Avenida Liberdade, Belém

Para quem está fora de Belém: a Avenida da Liberdade é uma obra de 13 km vendida como solução para o trânsito. Planejada desde 2012, não nasceu com a COP30, mas ganhou fôlego com a conferência e aparece embalada como “legado” do evento. Que legado é esse?

A avenida derruba 68 hectares de floresta urbana, atravessa a Área de Proteção Ambiental Metropolitana de Belém e corta um corredor ecológico que conecta o verde da cidade ao Parque Estadual do Utinga, um dos principais refúgios de biodiversidade da capital. O resultado é fragmentação de habitats, alteração do microclima e risco à água que abastece Belém.

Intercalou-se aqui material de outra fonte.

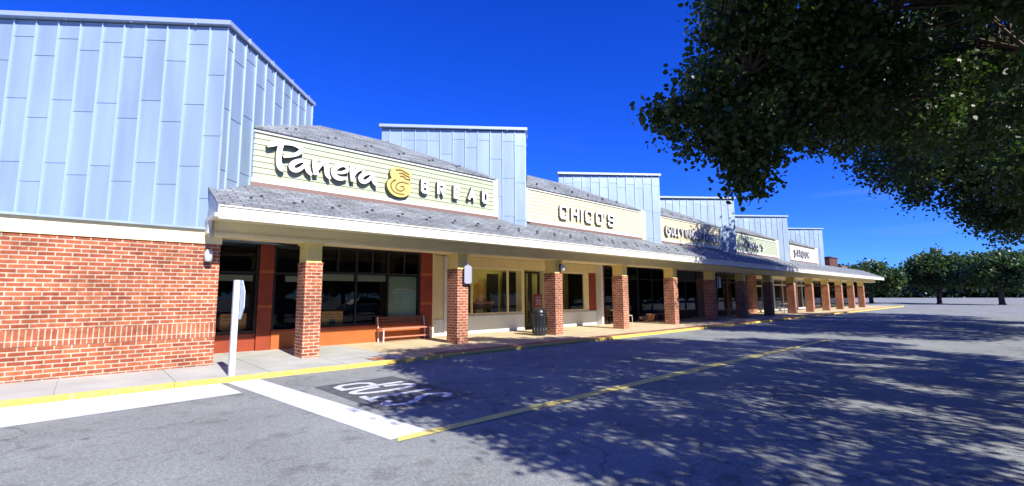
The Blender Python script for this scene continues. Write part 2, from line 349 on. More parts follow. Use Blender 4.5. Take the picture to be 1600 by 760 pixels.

O impacto não para no verde. A estrada atravessa territórios de comunidades tradicionais: a Nossa Senhora dos Navegantes, localizada às margens do igarapé Santo Antônio, onde 120 famílias ribeirinhas podem ser removidas (https://abre.ai/denuncia-apublica). Também atinge o Quilombo Abacatal, onde vivem cerca de 600 pessoas há mais de 300 anos, e o Território Ancestral Murucutu Tupinambá, à margem do rio Guamá e do igarapé Murucutu (https://abre.ai/acaojudicial).

“Tem lixão de um lado, subestação de energia do outro. E agora a avenida. A sensação é de estar encurralada”, resume uma liderança local. Moradores já relatam queda na produção de açaí e pupunha e a invasão de animais expulsos pelo desmatamento. Nenhuma dessas comunidades foi devidamente consultada, como determina a Convenção 169 da OIT.

É aqui que entra o conceito de racismo climático: populações quilombolas, ribeirinhas e extrativistas arcam com os custos sociais e ambientais de uma obra que beneficia sobretudo empresas de logística e portos privados.

Ao mesmo tempo, a obra aprofunda a dívida ecológica: floresta derrubada, corredores ecológicos quebrados, risco para mananciais de água e modos de vida ameaçados. Uma conta que recai sobre quem menos polui e mais protege, enquanto governos e negócios aceleram o lucro.

Pesquisadores alertam: em vez de aliviar o trânsito, a avenida consolida um modelo de cidade rodoviarista que repete velhos erros. O verdadeiro legado seria proteger o Utinga e a água que abastece Belém, garantir consulta e direitos às comunidades e investir em transporte público e rios vivos.